Not sure what I'm feeling???

So lately I've been trying to deal with this whole being away from my friends and family. I feel like I have lost everyone... and I know my friends say I'm still here. But they only call when they are drunk and it seems like I have been forgotten about. I know this isn't true and the phone calls go both ways but I don't know their schedules.

I just really miss my life! I love my husband and I am glad I am finally here with him. But I miss the way things used to be. I have no friends here and no one to lean on other than my husband. Which I feel like that should be enough for me but it's not.

I know what I need to do is to just go out and make friends. It's just not that easy. It took me a long time to get the friends I have and now it feels like they are slipping away. I'm just confused I guess and knowing me I'm overreacting.

Oh well I guess it will work itself out at some point.

Monday, November 10, 2008

Blah...

That feeling of depression resides inside.
I try so hard to pretend it's not there,
but at the end of the night I sit alone
and wonder why me? Why do I have
to feel this way?

I just want to be happy again....

Thursday, November 6, 2008

Get me out of this hell!!!!!

I can't take it anymore. I'm 21 years old and apparently I still can't make my own decisions at least thats how my parents treat me. I need to not live here anymore but I can't afford to move out. I want to get out. I'm sick of not being happy, I'm sick of crying, I'm sick of living my life in a constant state of depression and hiding from everyone. I can't tell anyone how I feel because all they tell me is it will get better. I can't tell Nick because then he will be worried about me and thats the last thing I need. I JUST WANT OUT!!!!!! And no none of this means I'm going to hurt myself, I just don't know how to fix it. I want it to be thanksgiving so I can be in New Jersey and not here with my family.

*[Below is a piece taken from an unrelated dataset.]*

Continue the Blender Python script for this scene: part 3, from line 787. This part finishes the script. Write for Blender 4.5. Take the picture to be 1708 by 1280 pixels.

Wednesday, November 5, 2008

Emotional Rollercoaster

So life is crazy. I don't know how to deal with all the pain that comes with being in a long distance relationship. I love him and I'm not going to leave him. But I can't afford to move closer to him and he can't find a job here that is in his field. I get so frustrated because there is nothing I can do and I know I take it out on him and I shouldn't. The stupidest things make me angry and I can't figure out how to control. So tell me this... What do you do when you are trapped in the life you have and you hate it? I want to be with him and because of certain factors.. aka money and religion... we can't live together until we are married because of religion and we can't afford to get married let alone get engaged. I want it... I want the promise of forever that first step. It sucks knowing I can't have it for a while. I love my friends and I love my boyfriend... he is the love of my life. BUT something needs to change... I don't know what or when or how but it needs to. I'm sick of being angry and depressed. So if anyone can help let me know!!

I love you all. My friends are amazing and thank you for listening to all of my crap and putting up with me. I know I'm not always pleasant but you guys always stick by me.

Sunday, June 15, 2008

You

I'm trying to forget what you said
but it keeps playing in my head,
I know you love me but there is
that something about what you said
to me that just hurts, I want to let
it go, but I just can't.

You say that I give up all the time,
well yeah maybe I do on somethings,
but I haven't given up on you.
You are my world, my life,
my best friend when I need one.
Sometimes though I don't think you
know that some of the things you say
really hurt. I need you to know that
I will not now, nor will I ever
give up on us. I love us.


So if you ever read this know that I love you and I always will.

You are the love of my life. Without you I would be nothing!